Question

Help me please

Answer 1

Particle's positon as a function of time is given by x=-t^2 + 4t +4 find the maximum value of position co-ordinate of particle

Answer 2

@zepdrix @Miracrown

Answer 3

Hey blue bird.
So to maximize position we need to take a derivative, yes?

Answer 4

yes

Answer 5

So what'd you get for a derivative? :3

Answer 6

x'= -2t + 4

Answer 7

\[\Large\rm x(t)=-t^2+4t+4\]\[\Large\rm x'(t)=-2t+4\]
Mmm ok great.

Answer 8

This derivative function represents the rate of change of position.
It tells us when we're moving up, or moving down.

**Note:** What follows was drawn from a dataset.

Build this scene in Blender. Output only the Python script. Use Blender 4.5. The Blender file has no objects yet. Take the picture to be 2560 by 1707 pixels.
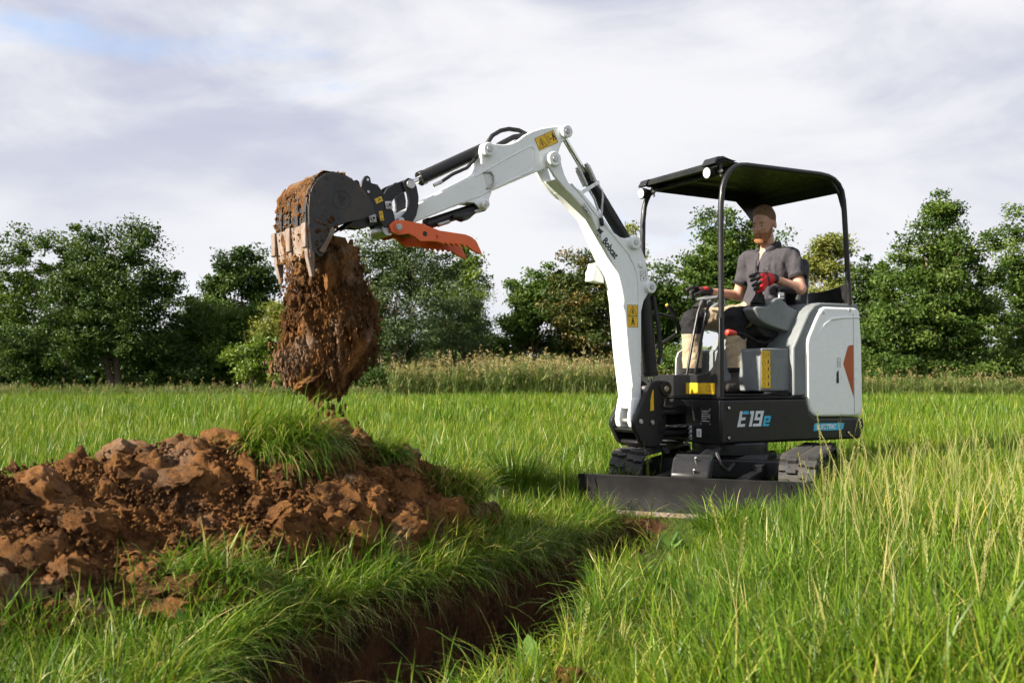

We want to know when we're stationary.
That will represent a point where we're at the top of a hill, or the bottom of a valley.

So we need to find critical points by letting our derivative function equation zero.
From there we can determine if one of those points is a maximum ( top of a hill ).

Answer 9

\[\Large\rm 0=-2t+4\]

Answer 10

We should equal it to 0 then because the slope would be zero i guess

Answer 11

Yess you just typed it :)

Answer 12

So what is the value of your critical point?
What t value?

Answer 13

2

Answer 14

Ok good. t=2 is a critical point of this function.
How can we determine whether it's a max or min? :)
Any ideas?

Answer 15

No i really don't know !

Answer 16

We have this point t=2, it's a stationary point.
So it's either at the top of a hill ( maximum ),
or it's at the bottom of a valley ( minimum ).